Slowly but surely Affleck was saying yes to everything and his box office blunders coupled started to follow. Considering his box office bombs with the over exposure of his relationship to musician Jennifer Lopez, and Affleck found himself not as an actor but the cash cow of the tabloid industry. It was an interesting dichotomy where Affleck could sell himself on tabloids but couldn’t sell himself as anyone worth seeing in theaters.

It wasn’t until his turn as a director with Gone Baby Gone, The Town, and the Oscar winning Argo, did it seem like Affleck was back and better than ever. Coming up next for Affleck, besides playing Batman, is David Fincher’s Gone Girl. According to the actor his past being one of the most scrutinized figures in Hollywood actually worked in his favor for once, and was something he could pull on for his upcoming role.

In Fincher’s Gone Girl Affleck plays Nick Dunne an unassuming everyday man who arrives to find his home ransacked and his wife Amy missing.

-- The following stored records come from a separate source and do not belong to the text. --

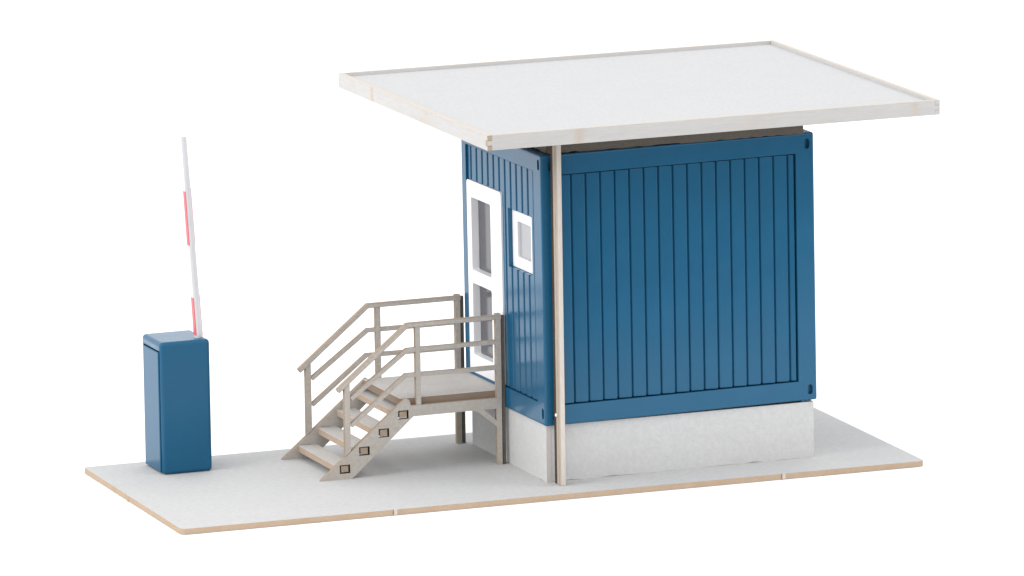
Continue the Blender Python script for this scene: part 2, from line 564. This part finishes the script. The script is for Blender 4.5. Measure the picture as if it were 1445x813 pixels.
# ------------------------------------------------------------------ staircase
st = empty('staircase', 'grey board staircase with railings climbing to the white gatehouse door', 'staircase', (-0.95, 1.57, 0))
def sp(o):
    o.location = -Vector(st.location)
    return o
NY, FY = 1.000, 2.090
def tabslot(i):
    x, z = -1.718 + .2005 * i, 0.057 + .1585 * i
    return x, x + .106, z, z + .084
for side, y in ((0, NY), (1, FY)):
    outl = [(-1.912, 0), (-1.60, 0), (-1.560, .028), (-.962, .550), (-.345, .552), (-.30, .530), (-.108, .372), (-.108, 0),
            (-.057, 0), (-.057, .655), (-.885, .656), (-.986, .658), (-1.000, .712), (-1.035, .733)]
    e = 0.0 if side == 0 else 0.009
    holes = [[(a + e, c + e), (b_ - e, c + e), (b_ - e, d - e), (a + e, d - e)] for a, b_, c, d in (tabslot(i) for i in range(4))]
    holes.append([(-.112, .552), (-.112, .438), (-.245, .552)])
    sf = sp(cardobj('side_frame', [outl] + holes, .050, XZ(y), [GREY, GREYEDGE, SCORCH_SHADE], st))
    for p in sf.data.polygons:
        if p.material_index == 1 and any(a - .004 < p.center.x < b_ + .004 and c - .004 < p.center.z < d + .004 for a, b_, c, d in map(tabslot, range(4))):
            p.material_index = 2
    # railing rises from the frame: handrail, two rails, posts
    hr = sp(cardobj('handrail', [ribbon([(-1.732, .872), (-1.013, 1.457), (-.050, 1.459)], .043)], .058, XZ(y - .004), [GREY, GREYEDGE], st, 0.004))
    sp(cardobj('rail', [ribbon([(-1.600, .785), (-1.018, 1.214), (-.104, 1.217)], .040)], .042, XZ(y + .006), [GREY, GREYEDGE], st))
    sp(cardobj('rail', [ribbon([(-1.600, .527), (-1.034, .970), (-.104, .968)], .040)], .042, XZ(y + .006), [GREY, GREYEDGE], st))
    sp(cardobj('railing_post', [[(-1.655, .220), (-1.600, .266), (-1.600, .960), (-1.655, .916)]], .048, XZ(y + .002), [GREY, GREYEDGE], st))
    sp(cardobj('railing_post', [rect(-.928, -.878, .6575, 1.43)], .048, XZ(y + .002), [GREY, GREYEDGE], st))
    sp(cardobj('railing_post', [rect(-.108, -.057, .6565, 1.474)], .049, XZ(y - .002), [GREY, GREYEDGE], st))
    sp(cardobj('wall_strip_shade', [rect(-.048, -.018, .002, 1.452)], .040, XZ(y + .008), [SUPP, SUPP], st))  # wall-side strip, coloured dark to paint the shaded gap by the leg
sp(cardobj('landing', [[(-1.075, NY + .052), (-.012, NY + .052), (-.012, FY - .002), (-1.075, FY - .002)]], .076, XY(.648), [TREADT, LANDE], st, 0.004))
for i in range(4):
    a, b_, c, d = tabslot(i)
    x0 = -1.748 + .2005 * i
    w = .190
    g = .015
    plan = [(x0, NY + .051), (a + g, NY + .051), (a + g, NY + .006), (b_ - g, NY + .006), (b_ - g, NY + .051), (x0 + w, NY + .051),
            (x0 + w, FY - .001), (b_ - .011, FY - .001), (b_ - .011, FY + .044), (a + .011, FY + .044), (a + .011, FY - .001), (x0, FY - .001)]
    tr = sp(cardobj('tread', [plan], d - c - .022, XY(c + .011), [TREADT, TREADE, GREYEDGE], st, 0.003))
    for p in tr.data.polygons:
        if p.center.y < NY + .045 or p.center.y > FY + .005:
            p.material_index = 2

# ------------------------------------------------------------------ barrier gate
bg = empty('barrier_gate', 'blue barrier cabinet with a raised white boom banded in red', 'barrier', (-3.187, 1.905, 0), (0, 0, 0.004))
HX, HY, HZ = 0.506, 0.545, 1.288
hb = finish('cabinet', boxes((0, HX, 0, HY, 0, HZ)), BLUEH, bg, None, 0.038, 4)
dg = bpy.context.evaluated_depsgraph_get()
me = bpy.data.meshes.new_from_object(hb.evaluated_get(dg)); hb.modifiers.clear(); old = hb.data; hb.data = me
# groove for the cover on the short left side: down from the top and along the front edge
cut(hb, [boxes((-.1, .110, .028, HY - .016, -.1, 1.204))])
hb.data.materials.clear(); hb.data.materials.append(BLUEH)
for p in hb.data.polygons: p.use_smooth = True
b3 = hb.modifiers.new('bevel', 'BEVEL'); b3.width = 0.006; b3.segments = 2; b3.limit_method = 'ANGLE'; b3.angle_limit = R(50); b3.harden_normals = True
cv = finish('access_cover', boxes((.001, .075, .074, HY - .022, .014, 1.184)), BLUEH, bg, None, 0.012, 3)
# boom: white bar, channelled front, red bands printed on its left side
lean = Matrix.Shear('XY', 4, (0, 0))
def boompt(x, y, z):
    return (x - .0600 * z * 1.0, y, z)
bx, by, bz0, bl = 0.398, 0.090, 1.284, 1.965
def boom_bm(x0, x1, y0, y1, z0, z1):
    bm = boxes((x0, x1, y0, y1, z0, z1))
    for v in bm.verts:
        t = v.co.z / bl
        s = 1.0 - 0.16 * t
        v.co.x = v.co.x * s - .0555 * v.co.z + bx
        v.co.y = v.co.y * s + by
        v.co.z += bz0
    return bm
bo = finish('boom', boom_bm(0, .034, 0, .062, 0, bl), BOOMW, bg, None, 0.004, 2)
bm = boom_bm(.034, .072, .012, .062, -.002, bl - .004)
finish('boom_back_rib', bm, BOOMW, bo, None, 0.004, 2)
for z0, z1 in ((.03, .395), (.905, 1.43)):
    finish('red_band', boom_bm(-.0035, .006, -.0015, .064, z0, z1), RED, bo)
    finish('red_band', boom_bm(.0685, .0735, .0100, .058, z0, z1 + .03), PINK, bo)

# ------------------------------------------------------------------ light
w = bpy.data.worlds.new('World')
S.world = w
w.use_nodes = True
bgd = w.node_tree.nodes['Background']
# a white studio: bright walls and ceiling behind, above and to the left, dim room on the camera's side
wn, wl = w.node_tree.nodes, w.node_tree.links
tc = wn.new('ShaderNodeTexCoord')
dt = wn.new('ShaderNodeVectorMath'); dt.operation = 'DOT_PRODUCT'
dt.inputs[1].default_value = Vector((-0.50, 0.62, 0.60)).normalized()
wl.new(tc.outputs['Generated'], dt.inputs[0])
mr = wn.new('ShaderNodeMapRange')
mr.interpolation_type = 'SMOOTHSTEP'
mr.inputs['From Min'].default_value = -0.75
mr.inputs['From Max'].default_value = 0.55
mr.inputs['To Min'].default_value = WLO
mr.inputs['To Max'].default_value = WHI
wl.new(dt.outputs['Value'], mr.inputs['Value'])
bgd.inputs[0].default_value = (0.985, 0.99, 1.0, 1)
# the room's floor beyond the table is dark
sz = wn.new('ShaderNodeSeparateXYZ')
wl.new(tc.outputs['Generated'], sz.inputs[0])
fl = wn.new('ShaderNodeMapRange')
fl.inputs['From Min'].default_value = -0.14
fl.inputs['From Max'].default_value = 0.0
fl.inputs['To Min'].default_value = 0.22
fl.inputs['To Max'].default_value = 1.0
wl.new(sz.outputs['Z'], fl.inputs['Value'])
mu = wn.new('ShaderNodeMath'); mu.operation = 'MULTIPLY'
wl.new(mr.outputs[0], mu.inputs[0]); wl.new(fl.outputs[0], mu.inputs[1])
wl.new(mu.outputs[0], bgd.inputs[1])

def area(name, loc, target, size, watts, col=(1, 1, 1)):
    l = bpy.data.lights.new(name, 'AREA')
    l.shape = 'RECTANGLE'
    l.size, l.size_y = size
    l.energy = watts
    l.color = col
    o = bpy.data.objects.new(name, l)
    COL.objects.link(o)
    o.location = loc
    o.rotation_euler = (Vector(target) - Vector(loc)).to_track_quat('-Z', 'Y').to_euler()
    return o
area('softbox_lamp', (-50, -6, 32), (0, 2, 0), (26, 26), 14500, (1, 0.99, 0.975))

area('added_fill_lamp', (46, -26, 34), (1, 2, 0), (24, 24), 6500, (0.985, 0.99, 1.0))  # unseen fill added to lighten the shaded right side of the board

# ------------------------------------------------------------------ camera
cam = bpy.data.cameras.new('camera')
cam.sensor_width = 36
cam.lens = 288.668
cam.clip_start = 1
cam.clip_end = 2000
co_ = bpy.data.objects.new('camera', cam)
COL.objects.link(co_)
co_.location = (-27.57143, -70.93526, 16.29045)
co_.rotation_euler = (1.38380236, 0.01477821, -0.36959196)
S.camera = co_

S.view_settings.view_transform = 'Standard'
S.view_settings.look = 'None'
S.view_settings.exposure = 0
S.view_settings.gamma = 1
S.cycles.max_bounces = 8
S.cycles.use_denoising = True
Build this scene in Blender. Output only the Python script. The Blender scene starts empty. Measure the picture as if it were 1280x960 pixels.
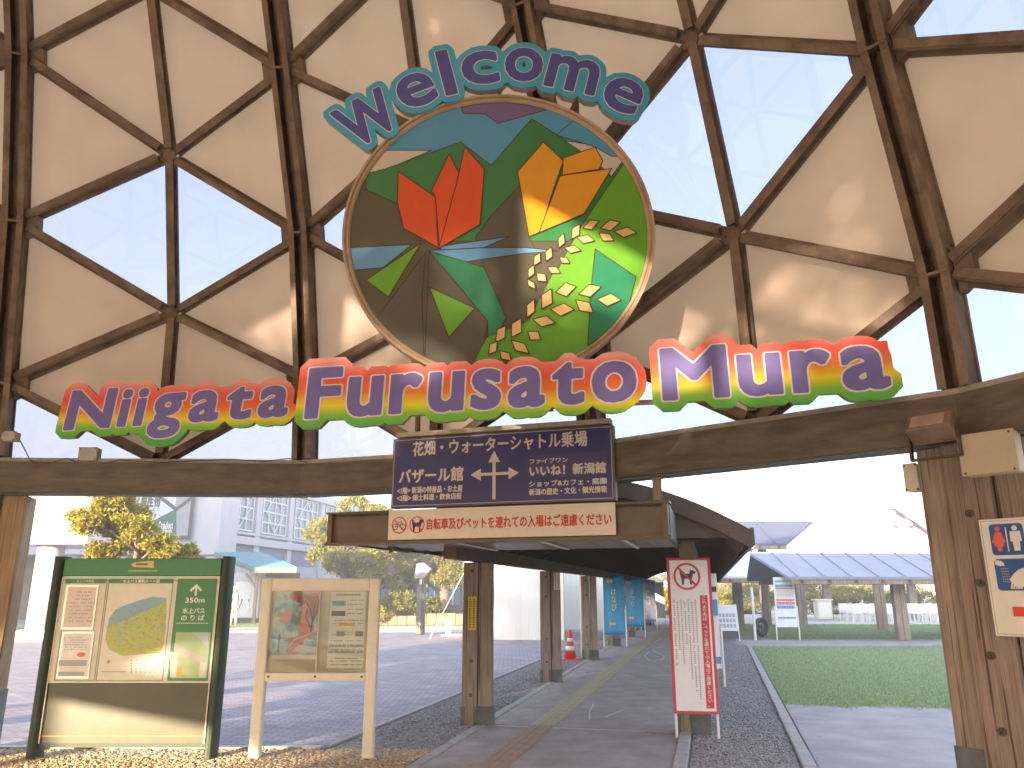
import bpy, math, random
import numpy as np
from mathutils import Vector, Matrix
random.seed(7); RNG = np.random.default_rng(7)
S = bpy.context.scene
COL = S.collection
R = math.radians

# ------------------------------------------------------------------ camera, sky, sun, exposure
FOC = 965.0; PITCH = R(15.0); EYE = 1.6; HAZE = .0042
cam_d = bpy.data.cameras.new('camera'); cam = bpy.data.objects.new('camera', cam_d); COL.objects.link(cam)
cam.location = (0, 0, EYE); cam.rotation_euler = (R(90) + PITCH, 0, 0)
cam_d.sensor_width = 36; cam_d.lens = FOC / 1280 * 36; cam_d.clip_start = .05; cam_d.clip_end = 3000
S.camera = cam
SUN_EL, SUN_AZ = R(8.8), R(180 + 30)         # sun stands behind the viewer on the left; azimuth clockwise from +Y
SUN_STRENGTH, SKY_STRENGTH, EXPOSURE = 2.5, 0.15, 3.5
w = bpy.data.worlds.new('World'); S.world = w; w.use_nodes = True
nt = w.node_tree; bg = nt.nodes['Background']; sk = nt.nodes.new('ShaderNodeTexSky')
sk.sky_type = 'NISHITA'; sk.sun_disc = False; sk.sun_elevation = SUN_EL; sk.sun_rotation = SUN_AZ
sk.air_density = 1.0; sk.dust_density = 1.5; sk.ozone_density = 1.5
tcw = nt.nodes.new('ShaderNodeTexCoord'); spw = nt.nodes.new('ShaderNodeSeparateXYZ'); nt.links.new(tcw.outputs['Generated'], spw.inputs[0])
rw = nt.nodes.new('ShaderNodeValToRGB'); nt.links.new(spw.outputs[2], rw.inputs[0])       # thin high haze, thicker towards the horizon all the way round
e_ = rw.color_ramp.elements; e_[0].position = 0.0; e_[0].color = (.92,) * 3 + (1,); e_[1].position = .9; e_[1].color = (.42,) * 3 + (1,); q_ = e_.new(.30); q_.color = (.66,) * 3 + (1,)
hz = nt.nodes.new('ShaderNodeRGB'); hz.outputs[0].default_value = (1.05, 1.06, 1.20, 1)
mw = nt.nodes.new('ShaderNodeMix'); mw.data_type = 'RGBA'; nt.links.new(rw.outputs[0], mw.inputs[0]); nt.links.new(sk.outputs[0], mw.inputs[6]); nt.links.new(hz.outputs[0], mw.inputs[7])
nt.links.new(mw.outputs[2], bg.inputs[0]); bg.inputs[1].default_value = SKY_STRENGTH
sl = bpy.data.lights.new('sun', 'SUN'); sl.energy = SUN_STRENGTH; sl.angle = R(.5); sl.color = (1, .80, .55)
so = bpy.data.objects.new('sun', sl); COL.objects.link(so)
sd = Vector((math.sin(SUN_AZ) * math.cos(SUN_EL), math.cos(SUN_AZ) * math.cos(SUN_EL), math.sin(SUN_EL)))
so.rotation_euler = sd.to_track_quat('Z', 'Y').to_euler()
S.view_settings.view_transform = 'Standard'; S.view_settings.look = 'None'
S.view_settings.exposure = EXPOSURE; S.view_settings.gamma = 1
S.cycles.max_bounces = 10; S.cycles.diffuse_bounces = 6; S.cycles.transparent_max_bounces = 16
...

Almost immediately Nick has to deal with his life being turned upside down, and the media is right there to cover his every step as he becomes the number one suspect in his wife’s disappearance and murder.

Entertainment Weekly visited the set and revealed that Ben had a lot in common with Nick Dunne. Describing a candlelight vigil for wife Amy, Nick addresses TV cameras, friends, family and police detectives.

“I may not behave the way the cameras want me to. If you need to mock somebody, mock me. But please don’t turn this investigation into a circus.”

Sound familiar? According to Affleck the media scrutiny his character is suddenly pulled into was all too familiar.

“It wasn’t something I had to do a lot of research for. I knew what it was like to have the tabloid world paying attention to me and ascribing negative motivations to whatever I might be engaging in. I knew what it was to be cast in a soap opera I had no control over.”

According to director David Fincher Affleck was the man for the job from the very beginning.

“We knew we needed somebody who was charming and could be seductive, who could be a ladies man, a guy’s guy, a frat boy. But most important, [someone] who had the wits and experience of knowing that situation. The gift of having Ben Affleck is that this is a guy who knows. He knows what a lose-lose situation is and understands what’s funny about it, however sad.”

Some audiences will get a taste of the film when it debuts at The New York Film Festival on September 26. For others Gone Girl hits theaters on October 3.